Why Jack Nicholson wanted to quit his Oscar-winning role in ‘As Good As It Gets’: “I was broiling”

One of only three men to win a trio of Academy Awards for acting and the most-nominated male performer in Oscars history, Jack Nicholson shouldn’t have been somebody who doubted whether or not they were up to the task of playing a particular part.

Since first breaking out and establishing himself as one of the ‘New Hollywood’ era’s leading lights, Nicholson continued solidifying himself as not only a generational talent but one of the all-time greats. In fact, that status was already inarguable by the end of the 1970s.

Nicholson went on a tear following his star-making turn in the counterculture classic Easy Rider. Between 1970 and 1980, he headlined Five Easy Pieces, The Last Detail, Chinatown, The Passenger, One Flew Over the Cuckoo’s Nest, and The Shining, among others, a run that landed him four Oscar nods, one win, two Baftas, and a pair of Golden Globes.

Even as he segued into more age-appropriate parts, the adulation kept on coming: they used to say that the juiciest characters tended to dry up when an actor entered their 50s, but Nicholson’s work in Tim Burton’s Batman, A Few Good Men, The Pledge, About Schmidt, and The Departed laughed in the face of that notion and kept him at the forefront of the awards season conversation well into his late 60s.

However, Nicholson would have never been able to emulate Walter Brennan and become the second man to win three acting Oscars if he’d decided to walk away from the film that entered him into that rarefied air. The star had a solid working relationship with James L Brooks and scooped his second Oscar under his direction in Terms of Endearment, which is why he was so honest with the filmmaker in voicing his concerns that maybe he wasn’t the right guy for As Good As It Gets‘ Melvin Udall.

“I have a close relationship with Jim as a friend and as a worker. I adore him,” Nicholson told Rolling Stone. “But we were having such awful difficulty early on. And, you know, I’m at a stage where I don’t know what the hell I’m really doing half the time. And I just thought, ‘Jeez, we’re having such trouble’. I quietly said, ‘Look, Jim, if you feel like you’ve got to replace me, don’t worry about it.'”

As for Brooks’ response? “He laughed,” Nicholson revealed. “He thought I was crazy.

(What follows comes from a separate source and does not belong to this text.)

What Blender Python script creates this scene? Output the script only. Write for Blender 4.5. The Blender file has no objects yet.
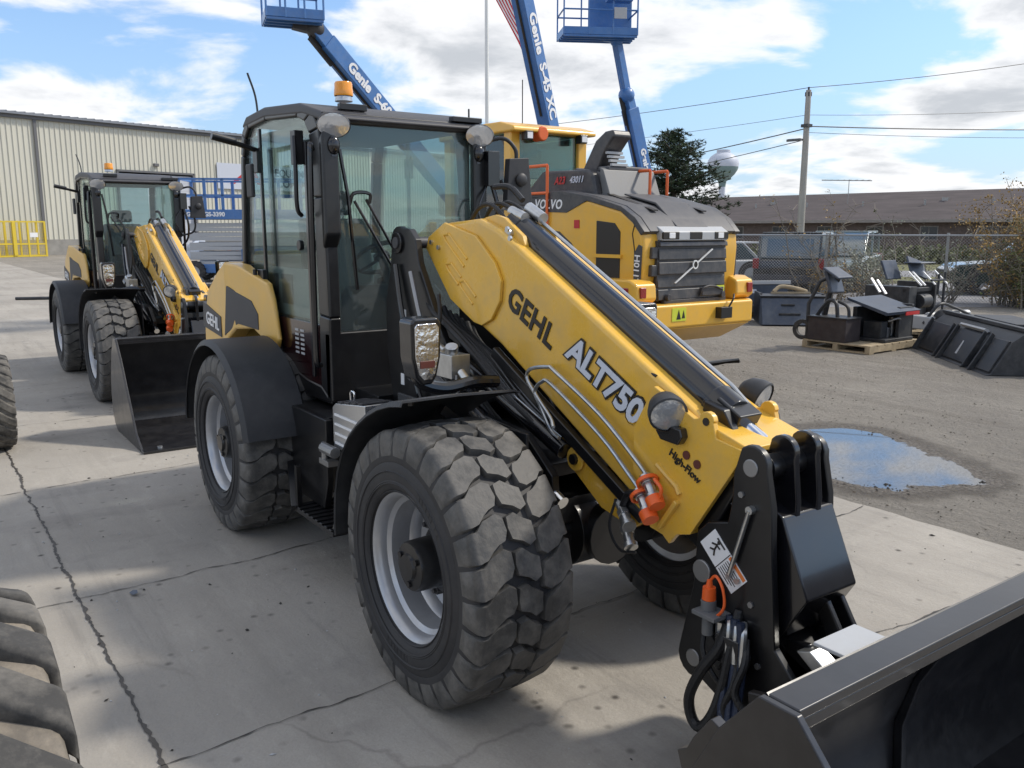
import bpy, bmesh, math, random
from mathutils import Vector, Matrix
R = math.radians
PI = math.pi
scene = bpy.context.scene
COL = scene.collection
random.seed(7)

# ---------------------------------------------------------------- materials
MATS = {}
def mat(name, col, rough=0.5, metal=0.0, var=0.0, vscale=3.0, bump=0.0, bscale=40.0, coat=0.0,
        col2=None, dust=0.0, dustcol=(0.34, 0.3, 0.25), stretch=None, spec=0.5):
    m = bpy.data.materials.new(name); m.use_nodes = True
    nt = m.node_tree; N = nt.nodes; L = nt.links
    b = N['Principled BSDF']
    b.inputs['Roughness'].default_value = rough
    b.inputs['Metallic'].default_value = metal
    b.inputs['Coat Weight'].default_value = coat
    b.inputs['Coat Roughness'].default_value = 0.08
    b.inputs['Specular IOR Level'].default_value = spec
    b.inputs['Base Color'].default_value = (*col, 1)
    tc = N.new('ShaderNodeTexCoord'); src = tc.outputs['Object']
    if stretch:
        mp = N.new('ShaderNodeMapping'); mp.inputs['Scale'].default_value = stretch
        L.new(src, mp.inputs['Vector']); src = mp.outputs['Vector']
    cur = None
    if var > 0 or col2:
        n = N.new('ShaderNodeTexNoise'); n.inputs['Scale'].default_value = vscale
        n.inputs['Detail'].default_value = 6; n.inputs['Roughness'].default_value = 0.62
        L.new(src, n.inputs['Vector'])
        r = N.new('ShaderNodeValToRGB')
        c1 = tuple(c * (1 - var) for c in col)
        c2 = col2 if col2 else tuple(min(1, c * (1 + var)) for c in col)
        r.color_ramp.elements[0].position = 0.32; r.color_ramp.elements[0].color = (*c1, 1)
        r.color_ramp.elements[1].position = 0.68; r.color_ramp.elements[1].color = (*c2, 1)
        L.new(n.outputs['Fac'], r.inputs['Fac']); cur = r.outputs['Color']
    if dust > 0:
        n2 = N.new('ShaderNodeTexNoise'); n2.inputs['Scale'].default_value = 9
        n2.inputs['Detail'].default_value = 8; n2.inputs['Roughness'].default_value = 0.7
        L.new(tc.outputs['Object'], n2.inputs['Vector'])
        mr = N.new('ShaderNodeMapRange'); mr.inputs['From Min'].default_value = 0.42; mr.inputs['From Max'].default_value = 0.75
        mr.inputs['To Max'].default_value = dust
        L.new(n2.outputs['Fac'], mr.inputs['Value'])
        mx = N.new('ShaderNodeMix'); mx.data_type = 'RGBA'
        L.new(mr.outputs['Result'], mx.inputs['Factor'])
        if cur: L.new(cur, mx.inputs['A'])
        else: mx.inputs['A'].default_value = (*col, 1)
        mx.inputs['B'].default_value = (*dustcol, 1)
        cur = mx.outputs['Result']
        ma = N.new('ShaderNodeMapRange'); ma.inputs['To Min'].default_value = rough; ma.inputs['To Max'].default_value = min(1, rough + 0.35)
        L.new(mr.outputs['Result'], ma.inputs['Value']); L.new(ma.outputs['Result'], b.inputs['Roughness'])
    if cur: L.new(cur, b.inputs['Base Color'])
    if bump > 0:
        n3 = N.new('ShaderNodeTexNoise'); n3.inputs['Scale'].default_value = bscale; n3.inputs['Detail'].default_value = 5
        L.new(src, n3.inputs['Vector'])
        bp = N.new('ShaderNodeBump'); bp.inputs['Strength'].default_value = bump; bp.inputs['Distance'].default_value = 0.01
        L.new(n3.outputs['Fac'], bp.inputs['Height']); L.new(bp.outputs['Normal'], b.inputs['Normal'])
    MATS[name] = m
    return m

def glass(name, tint, refl=1.0, rough=0.0, alpha_dirt=0.0, dirt=(0.5, 0.55, 0.55)):
    m = bpy.data.materials.new(name); m.use_nodes = True
    nt = m.node_tree; N = nt.nodes; L = nt.links
    for n in list(N): N.remove(n)
    out = N.new('ShaderNodeOutputMaterial')
    tr = N.new('ShaderNodeBsdfTransparent'); tr.inputs['Color'].default_value = (*tint, 1)
    gl = N.new('ShaderNodeBsdfGlossy'); gl.inputs['Roughness'].default_value = rough
    fr = N.new('ShaderNodeFresnel'); fr.inputs['IOR'].default_value = 1.5
    mu = N.new('ShaderNodeMath'); mu.operation = 'MULTIPLY'; mu.inputs[1].default_value = refl; mu.use_clamp = True
    L.new(fr.outputs[0], mu.inputs[0])
    mx = N.new('ShaderNodeMixShader'); L.new(mu.outputs[0], mx.inputs[0])
    base = tr.outputs[0]
    if alpha_dirt > 0:
        df = N.new('ShaderNodeBsdfDiffuse'); df.inputs['Color'].default_value = (*dirt, 1)
        m2 = N.new('ShaderNodeMixShader'); m2.inputs[0].default_value = alpha_dirt
        L.new(tr.outputs[0], m2.inputs[1]); L.new(df.outputs[0], m2.inputs[2]); base = m2.outputs[0]
    L.new(base, mx.inputs[1]); L.new(gl.outputs[0], mx.inputs[2]); L.new(mx.outputs[0], out.inputs[0])
    MATS[name] = m
    return m

mat('yellow', (0.80, 0.46, 0.05), 0.27, coat=0.5, var=0.07, vscale=2.0, dust=0.38, dustcol=(0.40, 0.31, 0.17), bump=0.05, bscale=22)
mat('hood_yellow', (0.76, 0.46, 0.10), 0.38, coat=0.3, var=0.05, vscale=2.0, dust=0.25, dustcol=(0.5, 0.42, 0.3))
mat('orange_yellow', (0.80, 0.44, 0.045), 0.36, coat=0.3, var=0.05, vscale=1.0, dust=0.2, dustcol=(0.42, 0.33, 0.2))
mat('black_paint', (0.007, 0.007, 0.008), 0.34, coat=0.2, dust=0.14, dustcol=(0.05, 0.048, 0.046), var=0.1)
mat('black_gloss', (0.007, 0.007, 0.009), 0.18, coat=0.5, dust=0.10, dustcol=(0.06, 0.06, 0.06), var=0.1)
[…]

He was having the time of his life as I was broiling.” The actor struggled to get a handle on the character to such an extent that he went right to the top and told the director there wouldn’t be any bad blood were he to be fired in favour of someone else.

Obviously, that didn’t happen, and Nicholson’s concerns were completely unfounded when he was named ‘Best Actor’ at the Oscars for his troubles.